Directions: Going through the material below, please gather all lines with the word "Write" in them.

Exercise materials:

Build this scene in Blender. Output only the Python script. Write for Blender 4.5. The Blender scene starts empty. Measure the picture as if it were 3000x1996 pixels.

==

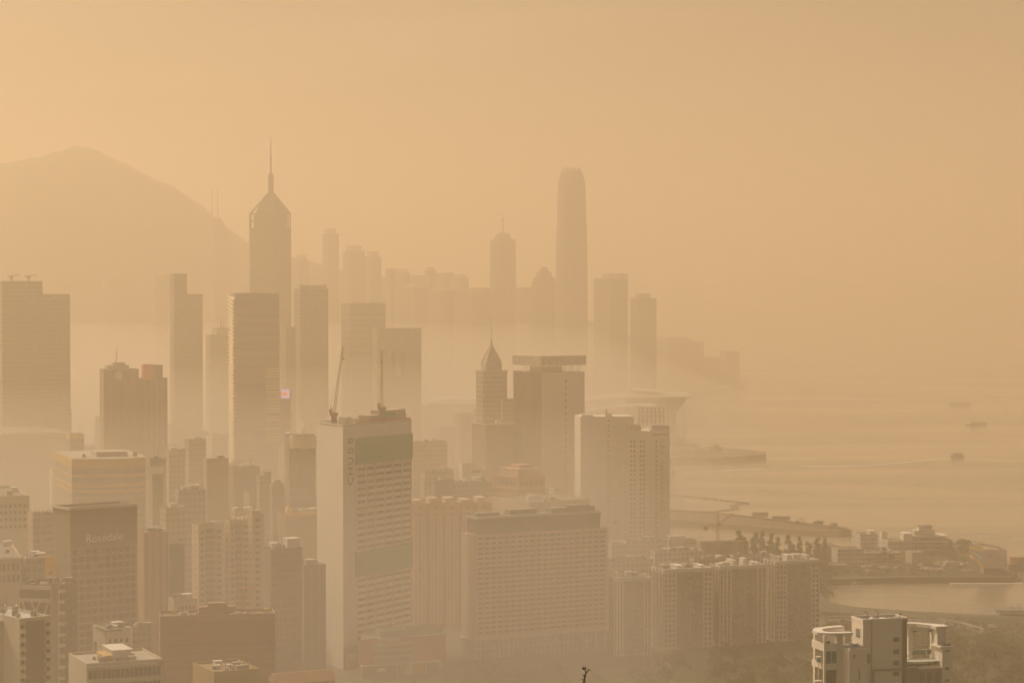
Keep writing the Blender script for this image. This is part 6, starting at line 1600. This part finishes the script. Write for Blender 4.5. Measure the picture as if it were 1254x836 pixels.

---

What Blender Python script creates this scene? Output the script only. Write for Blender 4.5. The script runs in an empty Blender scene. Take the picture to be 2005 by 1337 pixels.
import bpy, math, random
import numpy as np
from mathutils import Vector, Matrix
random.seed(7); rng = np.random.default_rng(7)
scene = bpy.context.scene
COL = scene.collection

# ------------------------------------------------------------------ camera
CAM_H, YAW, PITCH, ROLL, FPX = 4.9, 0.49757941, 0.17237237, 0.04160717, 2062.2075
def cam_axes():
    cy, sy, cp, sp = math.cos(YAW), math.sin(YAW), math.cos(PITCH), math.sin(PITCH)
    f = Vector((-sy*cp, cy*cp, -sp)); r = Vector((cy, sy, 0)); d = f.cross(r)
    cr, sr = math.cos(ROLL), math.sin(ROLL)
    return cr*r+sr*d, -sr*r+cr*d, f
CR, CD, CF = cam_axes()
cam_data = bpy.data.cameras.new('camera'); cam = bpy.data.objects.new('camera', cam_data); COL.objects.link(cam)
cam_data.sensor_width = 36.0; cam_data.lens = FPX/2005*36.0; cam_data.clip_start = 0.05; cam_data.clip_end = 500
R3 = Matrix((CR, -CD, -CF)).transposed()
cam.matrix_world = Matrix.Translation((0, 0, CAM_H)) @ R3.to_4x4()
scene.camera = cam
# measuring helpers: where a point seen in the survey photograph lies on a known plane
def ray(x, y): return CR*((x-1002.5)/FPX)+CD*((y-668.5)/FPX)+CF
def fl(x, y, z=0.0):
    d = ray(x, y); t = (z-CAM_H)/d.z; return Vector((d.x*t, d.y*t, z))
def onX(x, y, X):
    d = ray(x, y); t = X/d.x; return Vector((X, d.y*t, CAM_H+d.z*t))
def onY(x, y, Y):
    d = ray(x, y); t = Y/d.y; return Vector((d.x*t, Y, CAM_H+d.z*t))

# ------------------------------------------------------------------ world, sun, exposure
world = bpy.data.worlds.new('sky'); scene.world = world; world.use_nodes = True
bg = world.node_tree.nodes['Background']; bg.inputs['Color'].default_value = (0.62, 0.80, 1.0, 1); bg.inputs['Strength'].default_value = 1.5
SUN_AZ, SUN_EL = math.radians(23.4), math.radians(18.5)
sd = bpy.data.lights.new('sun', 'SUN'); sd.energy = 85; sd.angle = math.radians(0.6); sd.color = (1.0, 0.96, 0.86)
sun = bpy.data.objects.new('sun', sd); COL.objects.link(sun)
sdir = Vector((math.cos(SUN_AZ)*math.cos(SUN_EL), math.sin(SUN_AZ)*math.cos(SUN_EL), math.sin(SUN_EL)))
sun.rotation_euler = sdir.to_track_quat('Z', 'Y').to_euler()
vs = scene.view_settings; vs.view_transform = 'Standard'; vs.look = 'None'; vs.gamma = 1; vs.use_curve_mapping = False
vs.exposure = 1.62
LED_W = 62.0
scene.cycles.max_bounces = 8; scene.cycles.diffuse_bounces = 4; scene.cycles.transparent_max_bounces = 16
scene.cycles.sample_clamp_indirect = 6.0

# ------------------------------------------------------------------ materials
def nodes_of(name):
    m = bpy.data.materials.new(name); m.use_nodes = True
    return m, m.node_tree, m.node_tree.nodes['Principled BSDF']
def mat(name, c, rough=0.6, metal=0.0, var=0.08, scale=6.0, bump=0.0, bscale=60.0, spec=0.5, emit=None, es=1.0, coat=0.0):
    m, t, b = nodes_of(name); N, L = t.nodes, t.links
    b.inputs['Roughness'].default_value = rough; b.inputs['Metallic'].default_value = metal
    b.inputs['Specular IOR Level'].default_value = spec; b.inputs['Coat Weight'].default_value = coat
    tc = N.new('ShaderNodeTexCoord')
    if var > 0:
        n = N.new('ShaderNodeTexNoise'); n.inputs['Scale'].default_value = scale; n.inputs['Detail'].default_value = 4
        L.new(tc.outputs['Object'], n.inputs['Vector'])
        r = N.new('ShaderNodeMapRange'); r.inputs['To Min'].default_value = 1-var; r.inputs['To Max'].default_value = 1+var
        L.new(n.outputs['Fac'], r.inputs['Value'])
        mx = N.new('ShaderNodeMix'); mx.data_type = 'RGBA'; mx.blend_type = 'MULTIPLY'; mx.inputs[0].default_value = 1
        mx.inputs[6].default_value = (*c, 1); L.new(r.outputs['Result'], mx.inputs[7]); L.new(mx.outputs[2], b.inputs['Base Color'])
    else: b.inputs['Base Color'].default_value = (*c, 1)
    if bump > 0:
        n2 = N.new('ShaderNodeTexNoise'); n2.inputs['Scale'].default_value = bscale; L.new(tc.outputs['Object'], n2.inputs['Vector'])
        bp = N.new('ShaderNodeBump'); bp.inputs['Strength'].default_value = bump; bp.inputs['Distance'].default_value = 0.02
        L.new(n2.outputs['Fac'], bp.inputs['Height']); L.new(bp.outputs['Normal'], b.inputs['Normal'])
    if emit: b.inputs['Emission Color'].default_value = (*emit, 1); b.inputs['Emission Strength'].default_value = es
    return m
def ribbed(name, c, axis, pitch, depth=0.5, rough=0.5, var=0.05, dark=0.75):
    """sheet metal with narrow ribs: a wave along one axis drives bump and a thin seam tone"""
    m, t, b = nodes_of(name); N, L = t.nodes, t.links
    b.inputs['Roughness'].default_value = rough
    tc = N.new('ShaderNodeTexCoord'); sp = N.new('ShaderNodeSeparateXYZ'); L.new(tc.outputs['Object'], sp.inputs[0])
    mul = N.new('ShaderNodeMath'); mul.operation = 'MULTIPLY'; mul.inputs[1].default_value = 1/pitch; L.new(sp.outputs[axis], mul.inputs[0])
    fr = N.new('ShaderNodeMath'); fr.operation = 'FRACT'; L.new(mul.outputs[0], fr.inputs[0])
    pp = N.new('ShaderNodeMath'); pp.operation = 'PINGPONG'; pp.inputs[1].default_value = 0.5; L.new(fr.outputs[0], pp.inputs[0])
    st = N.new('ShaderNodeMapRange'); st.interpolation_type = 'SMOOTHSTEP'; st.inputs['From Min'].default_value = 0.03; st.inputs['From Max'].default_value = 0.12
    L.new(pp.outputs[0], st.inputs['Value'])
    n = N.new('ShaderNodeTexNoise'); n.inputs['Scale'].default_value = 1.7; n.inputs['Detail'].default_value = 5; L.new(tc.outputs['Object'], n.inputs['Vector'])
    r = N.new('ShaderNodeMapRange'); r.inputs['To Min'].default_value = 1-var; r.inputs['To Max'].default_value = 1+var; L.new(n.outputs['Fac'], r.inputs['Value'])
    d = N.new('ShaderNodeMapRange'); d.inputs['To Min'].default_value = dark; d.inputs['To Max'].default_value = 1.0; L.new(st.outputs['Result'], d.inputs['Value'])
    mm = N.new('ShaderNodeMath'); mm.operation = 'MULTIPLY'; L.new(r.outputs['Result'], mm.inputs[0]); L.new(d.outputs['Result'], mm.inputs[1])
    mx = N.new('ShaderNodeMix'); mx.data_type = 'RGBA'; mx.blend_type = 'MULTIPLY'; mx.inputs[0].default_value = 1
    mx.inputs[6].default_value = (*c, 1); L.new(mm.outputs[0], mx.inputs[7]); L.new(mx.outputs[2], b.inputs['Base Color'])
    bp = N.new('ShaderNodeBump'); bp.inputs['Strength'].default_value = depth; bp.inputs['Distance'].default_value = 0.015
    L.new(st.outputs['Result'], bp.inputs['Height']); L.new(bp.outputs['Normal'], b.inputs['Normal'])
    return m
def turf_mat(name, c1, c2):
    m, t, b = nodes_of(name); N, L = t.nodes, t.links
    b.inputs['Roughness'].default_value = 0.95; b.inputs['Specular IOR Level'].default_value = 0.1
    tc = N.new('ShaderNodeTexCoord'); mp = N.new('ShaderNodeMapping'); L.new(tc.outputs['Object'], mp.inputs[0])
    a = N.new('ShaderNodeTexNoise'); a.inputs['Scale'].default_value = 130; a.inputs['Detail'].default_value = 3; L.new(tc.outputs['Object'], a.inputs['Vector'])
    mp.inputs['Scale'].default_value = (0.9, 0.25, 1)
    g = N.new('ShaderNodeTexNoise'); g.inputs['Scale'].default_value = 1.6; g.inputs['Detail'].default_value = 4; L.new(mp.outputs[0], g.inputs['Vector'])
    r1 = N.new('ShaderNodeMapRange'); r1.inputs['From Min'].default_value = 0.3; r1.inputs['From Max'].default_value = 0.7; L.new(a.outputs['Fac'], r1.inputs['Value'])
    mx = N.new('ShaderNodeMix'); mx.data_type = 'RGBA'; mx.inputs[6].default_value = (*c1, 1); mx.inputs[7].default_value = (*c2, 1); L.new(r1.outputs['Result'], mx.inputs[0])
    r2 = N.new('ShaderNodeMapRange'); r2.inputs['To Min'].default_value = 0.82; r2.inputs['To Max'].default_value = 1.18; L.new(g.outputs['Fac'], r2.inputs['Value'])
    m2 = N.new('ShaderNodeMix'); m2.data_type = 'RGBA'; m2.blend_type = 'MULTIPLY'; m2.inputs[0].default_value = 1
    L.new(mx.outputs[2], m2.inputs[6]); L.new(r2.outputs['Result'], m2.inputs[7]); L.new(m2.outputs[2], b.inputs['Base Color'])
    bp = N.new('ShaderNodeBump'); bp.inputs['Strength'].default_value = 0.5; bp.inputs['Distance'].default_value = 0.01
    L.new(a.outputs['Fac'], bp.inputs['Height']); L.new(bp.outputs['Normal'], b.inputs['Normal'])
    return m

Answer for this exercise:
Build this scene in Blender. Output only the Python script. Write for Blender 4.5. The Blender scene starts empty. Measure the picture as if it were 3000x1996 pixels.
Keep writing the Blender script for this image. This is part 6, starting at line 1600. This part finishes the script. Write for Blender 4.5. Measure the picture as if it were 1254x836 pixels.
What Blender Python script creates this scene? Output the script only. Write for Blender 4.5. The script runs in an empty Blender scene. Take the picture to be 2005 by 1337 pixels.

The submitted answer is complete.